Early in the third quarter, Arkansas defensive end Trey Flowers appeared to strip the ball from LSU quarterback Zach Mettenberger and recover the fumble, but the play was nullified when the Tigers were called for a false start.

“That was the right call because there was movement, but it wasn’t like he threw the flag [immediately],” Smith said. “He waited until the play was over and then threw the flag. So if you’re going to make the call, make the call.” New kicker

Junior Zach Hocker holds Arkansas’ career record for most kicking points with 287, but after he had a 40-yard field-goal attempt partially blocked and had a 43-yard attempt go wide right in the second quarter, he was replaced by sophomore walk on John Henson.

Henson made field goals of 25 and 17 yards on his only two attempts.

“I thought Johnny deserved the chance, and I thought that probably prior to this game,” Arkansas Coach John L. Smith said. “I just decided Johnny ought to get this chance. Johnny is very accurate and very capable.”

Hocker made 11 of 18 field-goal attempts this season, including six misses on attempts of 43 or fewer yards.
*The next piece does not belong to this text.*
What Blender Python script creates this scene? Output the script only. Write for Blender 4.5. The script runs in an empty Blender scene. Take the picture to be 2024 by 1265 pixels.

He continued to handle kickoff duties throughout Friday’s game.

Wilson’s legs

Senior quarterback Tyler Wilson led Arkansas with 41 rushing yards on nine attempts, including a 12-yard gain.

Wilson, who was surprised to learn he was the Razorbacks’ top rusher, said he hadn’t led his team since gaining 71 yards for Greenwood as a senior in 2007.

“Most of it was on one play,” he said. “I caught them sleeping.” Change the channel

It was a horrible season to watch the Razorbacks, but that was especially true when they played on CBS.

Arkansas finished 0-3 in CBS games this season, losing to Alabama, South Carolina and LSU by a combined 100-33.

Interim records

Interim coaches are 2-1 in the Arkansas-LSU series since the teams became SEC rivals in 1992 after the Tigers beat the Razorbacks and John L. Smith, who became the Razorbacks’ interim coach in April.

Joe Kines won 30-6 as Arkansas’ interim coach in 1992, the last time the teams had played in Fayetteville before Friday’s game. Hal Hunter served one game as LSU’s interim coach - after Gerry DiNardo was fired - when the Tigers beat the Razorbacks 35-10 in Baton Rouge in 1999.

Back in the game

Arkansas senior linebacker Terrell Williams and junior receiver Brandon Mitchell played Friday after serving suspensions. Williams was suspended for the previous two games after being arrested for driving while intoxicated. Mitchell had a four-game suspension imposed by Arkansas for an undisclosed violation of team rules.

For starters

Arkansas center Travis Swanson and guard Alvin Bailey, both redshirt juniors, started every game the past three seasons. Friday marked their 38th consecutive starts.

Other Razorbacks to start every game this season were receiver Cobi Hamilton, safety Ross Rasner and defensive ends Chris Smith and Trey Flowers.

David Hurd started the first 11 games at offensive tackle, but he was replaced Friday by Brey Cook, who started at tackle along with Jason Peacock.

The series

LSU extended its lead in the Tigers’ series against Arkansas to 36-20-2, including 13-8 in SEC games. LSU’s longest winning streak in the series since Arkansas joined the SEC is four games. The Tigers won four in a row from 1994-1997 and 2003-2006.

The teams are 3-3 against each other since 2007.